При этом победившая белая власть обязательно постаралась бы восстановить государство в границах 1914 года. На первых порах ей вряд ли удалось бы вернуть Финляндию и Польшу (решение этих вопросов пришлось бы отложить, может быть, даже на несколько десятилетий), но другие «бывшие наши» территории (например, Украину, Среднюю Азию, Закавказье) новые власти попытались бы вернуть незамедлительно. В этом смысле воссоздание «исторической России» было неизбежно и при Ленине – Сталине, и при условном Колчаке или Деникине.

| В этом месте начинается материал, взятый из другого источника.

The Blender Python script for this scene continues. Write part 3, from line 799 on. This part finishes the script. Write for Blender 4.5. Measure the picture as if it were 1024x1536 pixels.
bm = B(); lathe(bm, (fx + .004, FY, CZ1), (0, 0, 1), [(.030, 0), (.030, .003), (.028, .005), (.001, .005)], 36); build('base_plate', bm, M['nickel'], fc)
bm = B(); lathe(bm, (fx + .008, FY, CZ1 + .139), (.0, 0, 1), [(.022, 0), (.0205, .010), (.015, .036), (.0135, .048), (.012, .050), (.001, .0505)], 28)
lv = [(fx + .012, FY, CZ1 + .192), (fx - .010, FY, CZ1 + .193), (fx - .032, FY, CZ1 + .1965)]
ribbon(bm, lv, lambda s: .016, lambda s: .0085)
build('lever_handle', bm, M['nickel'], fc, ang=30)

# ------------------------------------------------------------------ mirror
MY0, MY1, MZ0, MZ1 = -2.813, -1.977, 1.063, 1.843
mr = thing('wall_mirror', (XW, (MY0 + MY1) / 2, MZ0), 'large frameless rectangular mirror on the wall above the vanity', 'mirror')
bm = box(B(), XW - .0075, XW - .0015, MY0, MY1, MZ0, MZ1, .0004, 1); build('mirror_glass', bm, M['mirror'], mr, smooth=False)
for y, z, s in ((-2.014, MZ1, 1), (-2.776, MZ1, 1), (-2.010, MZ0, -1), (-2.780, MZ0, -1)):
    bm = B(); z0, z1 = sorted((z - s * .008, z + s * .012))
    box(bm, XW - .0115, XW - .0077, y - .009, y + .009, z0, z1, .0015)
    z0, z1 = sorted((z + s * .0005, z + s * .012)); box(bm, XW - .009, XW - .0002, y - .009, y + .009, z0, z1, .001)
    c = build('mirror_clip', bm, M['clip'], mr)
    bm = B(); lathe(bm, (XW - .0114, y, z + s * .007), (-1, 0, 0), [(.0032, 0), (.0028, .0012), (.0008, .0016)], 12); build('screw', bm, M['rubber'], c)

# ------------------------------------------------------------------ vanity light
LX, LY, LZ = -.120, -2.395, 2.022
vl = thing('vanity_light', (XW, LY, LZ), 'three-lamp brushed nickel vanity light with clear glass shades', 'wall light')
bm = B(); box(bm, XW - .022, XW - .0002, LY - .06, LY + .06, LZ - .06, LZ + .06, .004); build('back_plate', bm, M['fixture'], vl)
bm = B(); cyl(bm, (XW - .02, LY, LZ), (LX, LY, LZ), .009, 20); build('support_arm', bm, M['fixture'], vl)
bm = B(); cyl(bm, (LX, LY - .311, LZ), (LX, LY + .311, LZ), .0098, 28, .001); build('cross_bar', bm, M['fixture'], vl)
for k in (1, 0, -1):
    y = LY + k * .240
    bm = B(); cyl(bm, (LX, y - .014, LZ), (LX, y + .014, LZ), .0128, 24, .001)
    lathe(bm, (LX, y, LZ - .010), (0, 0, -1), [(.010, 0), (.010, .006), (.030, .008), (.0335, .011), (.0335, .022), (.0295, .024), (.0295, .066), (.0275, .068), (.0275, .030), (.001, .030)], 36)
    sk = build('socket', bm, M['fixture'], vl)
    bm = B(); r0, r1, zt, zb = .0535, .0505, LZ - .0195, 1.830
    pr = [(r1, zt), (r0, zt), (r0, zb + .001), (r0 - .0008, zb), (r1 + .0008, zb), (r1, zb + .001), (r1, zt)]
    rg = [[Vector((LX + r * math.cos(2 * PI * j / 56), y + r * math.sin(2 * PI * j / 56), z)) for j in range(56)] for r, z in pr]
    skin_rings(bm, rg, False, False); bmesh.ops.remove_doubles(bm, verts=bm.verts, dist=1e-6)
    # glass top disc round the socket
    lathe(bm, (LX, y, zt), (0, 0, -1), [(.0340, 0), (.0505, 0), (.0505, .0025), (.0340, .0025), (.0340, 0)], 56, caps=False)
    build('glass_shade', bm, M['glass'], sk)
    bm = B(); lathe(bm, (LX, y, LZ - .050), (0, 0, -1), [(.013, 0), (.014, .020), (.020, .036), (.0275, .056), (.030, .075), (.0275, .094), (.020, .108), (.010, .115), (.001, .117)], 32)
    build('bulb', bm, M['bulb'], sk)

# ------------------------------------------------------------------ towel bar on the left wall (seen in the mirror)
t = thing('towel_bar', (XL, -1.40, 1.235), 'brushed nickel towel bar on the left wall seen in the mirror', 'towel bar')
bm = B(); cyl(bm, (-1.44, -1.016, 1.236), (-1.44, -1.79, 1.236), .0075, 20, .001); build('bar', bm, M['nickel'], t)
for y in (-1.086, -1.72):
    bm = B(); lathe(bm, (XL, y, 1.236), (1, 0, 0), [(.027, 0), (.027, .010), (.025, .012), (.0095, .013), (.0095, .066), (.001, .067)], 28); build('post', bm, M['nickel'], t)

А закончился бы этот период истории Второй мировой войной. В межвоенной Европе столкновение между глобальными игроками было неизбежно хотя бы в силу весьма небесспорного передела мира по итогам Первой мировой войны. Россия при любом режиме возрождалась бы как мощная держава, имеющая глобальные интересы. Опять процитирую Колчака: «Несмотря на все великие принципы, провозглашенные на мирной конференции, во всех международных отношениях царствует право силы. Мы должны снова стать сильными во всех отношениях». А это значит, что глобальные противники белой России были бы обеспечены и что рано или поздно наша страна все равно оказалась бы втянута в вооруженный конфликт.

Что из этого следует? Только одно: цена выхода из революционного провала для российского социума в любом случае была бы предельно высокой.

Вероятно, иным путем восстановить рухнувшее в пропасть революции и Гражданской войны государство было невозможно, а без государства будущего у России – ни у красной, ни у белой – попросту не было бы.